Lately, I’m trying to hold loneliness in my palm with compassion and curiosity. I’m trying to allow it to point me toward what I might need next — whether to reach out to someone, or go connect with nature, or unravel from a story keeping me from seeing myself clearly. I’m trying to allow my loneliness before rushing to numb or hide from it (my break from Instagram is helping with this). I’m trying to notice it, listen to it, really hear it and follow the thread back to myself. I’m trying to see it as a magnifier of what matters to me instead of something getting in the way of myself.
When I let loneliness be a doorway instead of a barrier, it becomes more than just something hard to face. It becomes a teacher, a wise guide, a mirror, a map, an inroad to myself. Loneliness is a lifelong companion we’ll all face and feel in different ways, yet it becomes a whole lot less scary when we allow it to be what it is, when we don’t pressure ourselves to make it go away, and when we accept it — in order to face and shift it. More often than not, loneliness is a sign that I feel a bit far away from myself, and that is definitely the case during this season of life. My true self just feels a little distant, a little buried, a little hidden. And I am willing to dig, to rediscover, to find and to get to know who is emerging. Letting loneliness be what’s true instead of making it a marker of being bad makes that digging and discovery a little easier.

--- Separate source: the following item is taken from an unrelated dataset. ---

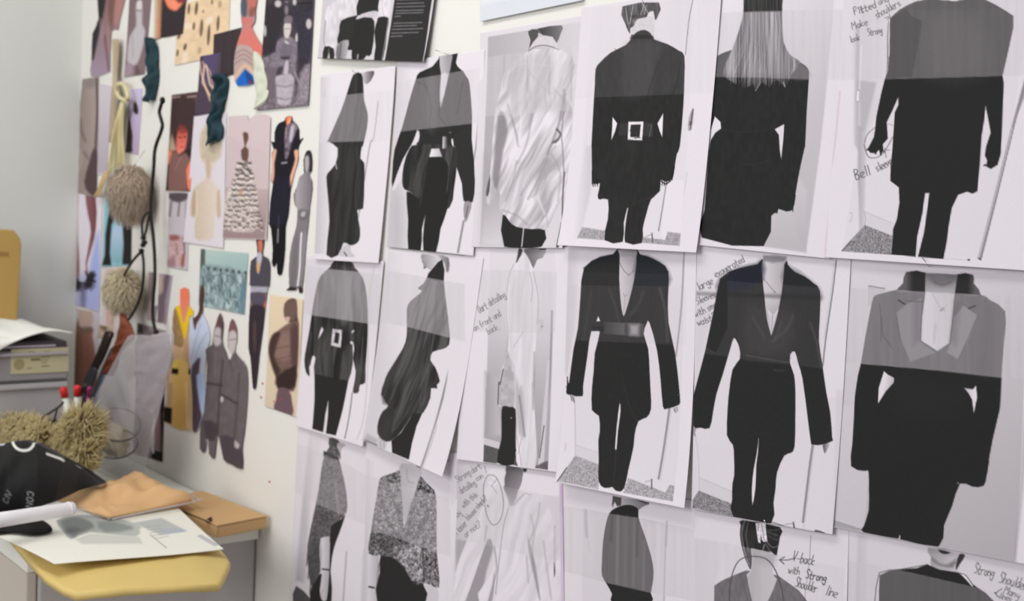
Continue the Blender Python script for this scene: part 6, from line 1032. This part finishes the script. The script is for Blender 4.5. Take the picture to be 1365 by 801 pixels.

Loneliness is a doorway to noticing our needs.
Loneliness is a doorway to being honest with ourselves.
Loneliness is a doorway to facing what’s true.
Loneliness is a doorway to cultivating our wants.
Loneliness is a doorway to asking for help, for care.
Loneliness is a doorway to changing what needs changing.
Loneliness is a doorway to accepting what can’t be changed.
Loneliness is a doorway to listening to ourselves.
Loneliness is a doorway to what needs shifting outside of us.
Loneliness is a doorway to finding deeper alignment with who we are.
When we let loneliness be more than something hard, it can show us what we might be missing, what we might be calling in, what we might be longing for. And when we figure out what those things are, we have much more choice in what to do next.
SOME THINGS I DO WHEN I FEEL EXTRA LONELY
- Listen to a really good playlist with songs tinged with nostalgia, longing, sweet melancholy and spark (hi, I’m an enneagram 4)
- Go for a walk and remember nature is always there when we let it be
- Connect with someone who feels like home
- Read a book that I can immerse myself in
- Sign up for a fun-sounding class or workshop to look forward to
- Change my environment: rearrange, reorganize, redecorate, redo.
- Make a list of things I’d like to do with people when the timing is right
- Reminisce on favorite memories of togetherness, connection, and camaraderie
- Stop pushing it away with distraction and trust I can tolerate it
- Snuggle with my baby, partner, or cats — sometimes all at once
- Make a special drink that feels like a treat
- Trust that my loneliness is nothing to be ashamed of
- Do something to connect to myself: write, meditate, walk, sit, create, be.
- Get out into the world, whether it’s perusing a local bookshop or taking a walk downtown — putting myself in the way of community
- Explore what I might be needing, wanting, and desiring
- Notice where things might feel out of alignment
- Let myself feel it; let it run its course; let it tell me what it needs to tell me
May we stop trying to cover up our loneliness with temporary solutions, and instead let ourselves fully be with it so we can notice what we’re actually needing.
May we trust that loneliness isn’t a personal flaw, weakness, or failure.
May we allow loneliness to teach us what we might want more of.
May we let in compassion, care, connection, and community.
May we stop beating ourselves up for feeling lonely sometimes.
May we know we’re not the only ones, that it isn’t our fault, that nothing is wrong.
May we remember our capacity to invite in the things we’re seeking.
May we immerse ourselves in life so as to let our aliveness point toward what matters.
May we let loneliness be there when it is, and let it pass when it passes.
May we hold ourselves with compassion and care in the meantime.
I’m ignoring the voice telling me this needs to have some greater conclusion. I’m off to go for a stroll a few towns north with my family. Be gentle with yourself. Make yourself something that feels like a treat today. Stretch. Connect. Feel your feet on the earth. And know that however you may find yourself today, you’re not alone.
△ This made me laugh… does anyone remember Wishbone?!
△ An essay about the power of anticipation
△ This gorgeous conversation with Jenny Odell
△ These words from Ursula Le Guin
△ Mary Oliver, as always
△ Beautiful words on daydreaming
△ The brilliant adrienne maree brown
With care,
Lisa
We think if we’re experiencing loneliness then there’s something wrong with us. When really it’s a normal part of the human experience, especially in this time of constant “busyness” and disconnection from community. Thank you so much for this reminder. ❤️
Thank you for normalizing this. So often we think of loneliness as something that needs to be “fixed” when, really, it’s a teacher. It’s showing us what matters to us.